→ Set problem
Reproduce, word for word, every line from the first one down to the line containing "scn.camera = cam", and nothing else.

→ Given data

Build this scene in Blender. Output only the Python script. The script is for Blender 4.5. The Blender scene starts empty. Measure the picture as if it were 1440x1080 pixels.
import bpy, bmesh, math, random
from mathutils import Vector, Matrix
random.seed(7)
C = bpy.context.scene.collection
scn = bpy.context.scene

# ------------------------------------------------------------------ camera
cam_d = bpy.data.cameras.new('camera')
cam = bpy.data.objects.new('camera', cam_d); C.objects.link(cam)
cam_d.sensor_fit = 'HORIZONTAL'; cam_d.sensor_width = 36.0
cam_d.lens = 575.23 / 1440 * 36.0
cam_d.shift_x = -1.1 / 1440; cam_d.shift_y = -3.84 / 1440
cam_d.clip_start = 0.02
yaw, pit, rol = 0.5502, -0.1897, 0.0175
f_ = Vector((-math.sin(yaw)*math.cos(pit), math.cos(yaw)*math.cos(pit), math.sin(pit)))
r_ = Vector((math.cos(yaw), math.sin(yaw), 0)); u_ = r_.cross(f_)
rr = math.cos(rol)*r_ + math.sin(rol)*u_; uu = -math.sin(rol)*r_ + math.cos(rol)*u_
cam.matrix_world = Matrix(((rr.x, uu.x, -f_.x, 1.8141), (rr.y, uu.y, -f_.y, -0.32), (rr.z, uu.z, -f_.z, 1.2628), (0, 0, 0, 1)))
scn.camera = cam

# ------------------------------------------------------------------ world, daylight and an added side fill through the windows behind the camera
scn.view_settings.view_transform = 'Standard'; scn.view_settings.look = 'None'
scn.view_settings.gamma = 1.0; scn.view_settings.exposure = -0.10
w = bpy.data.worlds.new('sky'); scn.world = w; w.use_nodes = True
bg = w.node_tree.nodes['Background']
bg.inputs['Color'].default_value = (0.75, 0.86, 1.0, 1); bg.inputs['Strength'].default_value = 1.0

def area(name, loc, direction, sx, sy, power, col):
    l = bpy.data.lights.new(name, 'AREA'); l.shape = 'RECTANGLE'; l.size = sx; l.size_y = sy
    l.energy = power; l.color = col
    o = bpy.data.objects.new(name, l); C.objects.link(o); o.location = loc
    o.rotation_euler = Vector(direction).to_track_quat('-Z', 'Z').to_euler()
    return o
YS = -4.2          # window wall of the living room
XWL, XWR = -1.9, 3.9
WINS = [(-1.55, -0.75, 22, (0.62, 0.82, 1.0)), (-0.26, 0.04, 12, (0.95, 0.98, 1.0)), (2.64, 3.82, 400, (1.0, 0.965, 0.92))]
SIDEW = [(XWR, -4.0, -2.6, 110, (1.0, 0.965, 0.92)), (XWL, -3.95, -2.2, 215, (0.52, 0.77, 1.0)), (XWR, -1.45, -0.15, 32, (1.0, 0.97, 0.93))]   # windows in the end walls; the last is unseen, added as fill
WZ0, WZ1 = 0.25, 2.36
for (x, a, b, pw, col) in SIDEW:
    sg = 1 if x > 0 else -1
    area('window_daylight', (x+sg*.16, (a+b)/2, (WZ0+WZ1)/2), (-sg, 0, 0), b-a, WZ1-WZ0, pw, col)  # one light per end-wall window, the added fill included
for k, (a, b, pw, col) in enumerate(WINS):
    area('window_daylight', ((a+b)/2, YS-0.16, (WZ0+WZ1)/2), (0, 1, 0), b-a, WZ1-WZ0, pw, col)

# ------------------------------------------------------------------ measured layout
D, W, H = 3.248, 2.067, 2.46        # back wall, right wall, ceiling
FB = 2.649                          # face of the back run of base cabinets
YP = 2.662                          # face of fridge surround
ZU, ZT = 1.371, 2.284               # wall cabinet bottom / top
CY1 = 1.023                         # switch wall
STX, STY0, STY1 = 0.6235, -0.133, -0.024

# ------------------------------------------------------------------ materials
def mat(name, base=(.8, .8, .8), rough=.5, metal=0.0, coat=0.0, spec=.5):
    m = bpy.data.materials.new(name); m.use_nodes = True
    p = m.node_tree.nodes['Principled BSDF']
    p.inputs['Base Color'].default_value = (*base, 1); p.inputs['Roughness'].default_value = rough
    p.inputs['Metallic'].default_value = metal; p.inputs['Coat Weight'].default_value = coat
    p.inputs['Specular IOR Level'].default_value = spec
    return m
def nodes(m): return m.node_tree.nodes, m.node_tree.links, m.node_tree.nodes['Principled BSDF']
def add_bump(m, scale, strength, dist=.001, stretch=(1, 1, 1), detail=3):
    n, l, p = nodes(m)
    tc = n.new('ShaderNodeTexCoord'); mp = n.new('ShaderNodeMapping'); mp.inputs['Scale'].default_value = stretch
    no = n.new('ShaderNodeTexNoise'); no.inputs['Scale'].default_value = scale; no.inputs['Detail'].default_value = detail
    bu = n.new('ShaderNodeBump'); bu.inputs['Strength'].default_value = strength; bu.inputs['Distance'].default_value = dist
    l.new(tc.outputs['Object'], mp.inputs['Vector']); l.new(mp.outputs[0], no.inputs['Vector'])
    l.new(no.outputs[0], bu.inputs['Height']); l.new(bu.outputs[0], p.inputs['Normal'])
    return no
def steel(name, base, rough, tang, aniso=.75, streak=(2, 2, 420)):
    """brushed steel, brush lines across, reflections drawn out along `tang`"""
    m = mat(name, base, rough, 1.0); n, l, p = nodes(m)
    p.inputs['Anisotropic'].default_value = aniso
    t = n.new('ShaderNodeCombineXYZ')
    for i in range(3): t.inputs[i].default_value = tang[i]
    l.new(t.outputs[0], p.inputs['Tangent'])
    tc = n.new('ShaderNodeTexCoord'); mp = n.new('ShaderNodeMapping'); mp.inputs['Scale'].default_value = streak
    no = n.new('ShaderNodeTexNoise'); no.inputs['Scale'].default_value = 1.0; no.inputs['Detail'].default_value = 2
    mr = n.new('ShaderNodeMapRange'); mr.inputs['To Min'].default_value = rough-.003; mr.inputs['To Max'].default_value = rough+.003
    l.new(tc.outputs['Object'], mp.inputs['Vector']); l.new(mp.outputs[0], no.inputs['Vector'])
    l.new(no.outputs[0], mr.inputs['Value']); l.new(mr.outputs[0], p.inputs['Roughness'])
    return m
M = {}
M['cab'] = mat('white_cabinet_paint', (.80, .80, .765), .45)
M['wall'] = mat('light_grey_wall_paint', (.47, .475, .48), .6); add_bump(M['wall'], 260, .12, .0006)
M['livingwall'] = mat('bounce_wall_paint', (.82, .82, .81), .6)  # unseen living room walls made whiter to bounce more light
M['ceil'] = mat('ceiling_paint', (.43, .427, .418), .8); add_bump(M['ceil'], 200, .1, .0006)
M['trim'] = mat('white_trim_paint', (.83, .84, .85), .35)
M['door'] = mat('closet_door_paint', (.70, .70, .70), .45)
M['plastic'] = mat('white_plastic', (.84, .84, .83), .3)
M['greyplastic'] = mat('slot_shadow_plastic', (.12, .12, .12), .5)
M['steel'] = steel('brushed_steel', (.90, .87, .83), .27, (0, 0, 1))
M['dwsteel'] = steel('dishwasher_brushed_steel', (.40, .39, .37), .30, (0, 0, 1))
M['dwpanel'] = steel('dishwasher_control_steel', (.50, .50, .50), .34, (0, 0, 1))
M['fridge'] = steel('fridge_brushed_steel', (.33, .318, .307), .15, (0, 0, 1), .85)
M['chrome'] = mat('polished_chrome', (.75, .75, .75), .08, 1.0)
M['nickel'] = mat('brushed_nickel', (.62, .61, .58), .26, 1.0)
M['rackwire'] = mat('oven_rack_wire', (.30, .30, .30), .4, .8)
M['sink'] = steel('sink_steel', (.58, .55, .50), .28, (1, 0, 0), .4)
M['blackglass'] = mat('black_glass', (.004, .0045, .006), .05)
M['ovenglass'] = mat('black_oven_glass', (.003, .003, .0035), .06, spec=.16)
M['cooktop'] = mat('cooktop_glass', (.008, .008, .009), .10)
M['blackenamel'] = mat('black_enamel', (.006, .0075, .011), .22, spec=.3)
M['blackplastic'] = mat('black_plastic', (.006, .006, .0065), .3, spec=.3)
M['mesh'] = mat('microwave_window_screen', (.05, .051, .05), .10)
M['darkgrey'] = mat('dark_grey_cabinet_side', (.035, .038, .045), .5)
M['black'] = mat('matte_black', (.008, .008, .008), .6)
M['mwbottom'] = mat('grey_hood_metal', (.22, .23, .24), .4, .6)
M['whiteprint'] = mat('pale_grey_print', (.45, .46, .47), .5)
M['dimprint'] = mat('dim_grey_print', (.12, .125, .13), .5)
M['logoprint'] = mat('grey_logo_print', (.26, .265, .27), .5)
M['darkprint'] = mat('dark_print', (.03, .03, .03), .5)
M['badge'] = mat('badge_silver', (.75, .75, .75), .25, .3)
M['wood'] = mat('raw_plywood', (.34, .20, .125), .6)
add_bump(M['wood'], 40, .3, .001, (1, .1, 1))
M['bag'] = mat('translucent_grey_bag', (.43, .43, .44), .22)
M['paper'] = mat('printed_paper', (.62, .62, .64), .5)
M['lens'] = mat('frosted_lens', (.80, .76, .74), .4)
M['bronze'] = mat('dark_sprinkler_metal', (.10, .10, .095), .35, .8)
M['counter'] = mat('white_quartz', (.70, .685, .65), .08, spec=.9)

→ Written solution
Build this scene in Blender. Output only the Python script. The script is for Blender 4.5. The Blender scene starts empty. Measure the picture as if it were 1440x1080 pixels.
import bpy, bmesh, math, random
from mathutils import Vector, Matrix
random.seed(7)
C = bpy.context.scene.collection
scn = bpy.context.scene

# ------------------------------------------------------------------ camera
cam_d = bpy.data.cameras.new('camera')
cam = bpy.data.objects.new('camera', cam_d); C.objects.link(cam)
cam_d.sensor_fit = 'HORIZONTAL'; cam_d.sensor_width = 36.0
cam_d.lens = 575.23 / 1440 * 36.0
cam_d.shift_x = -1.1 / 1440; cam_d.shift_y = -3.84 / 1440
cam_d.clip_start = 0.02
yaw, pit, rol = 0.5502, -0.1897, 0.0175
f_ = Vector((-math.sin(yaw)*math.cos(pit), math.cos(yaw)*math.cos(pit), math.sin(pit)))
r_ = Vector((math.cos(yaw), math.sin(yaw), 0)); u_ = r_.cross(f_)
rr = math.cos(rol)*r_ + math.sin(rol)*u_; uu = -math.sin(rol)*r_ + math.cos(rol)*u_
cam.matrix_world = Matrix(((rr.x, uu.x, -f_.x, 1.8141), (rr.y, uu.y, -f_.y, -0.32), (rr.z, uu.z, -f_.z, 1.2628), (0, 0, 0, 1)))
scn.camera = cam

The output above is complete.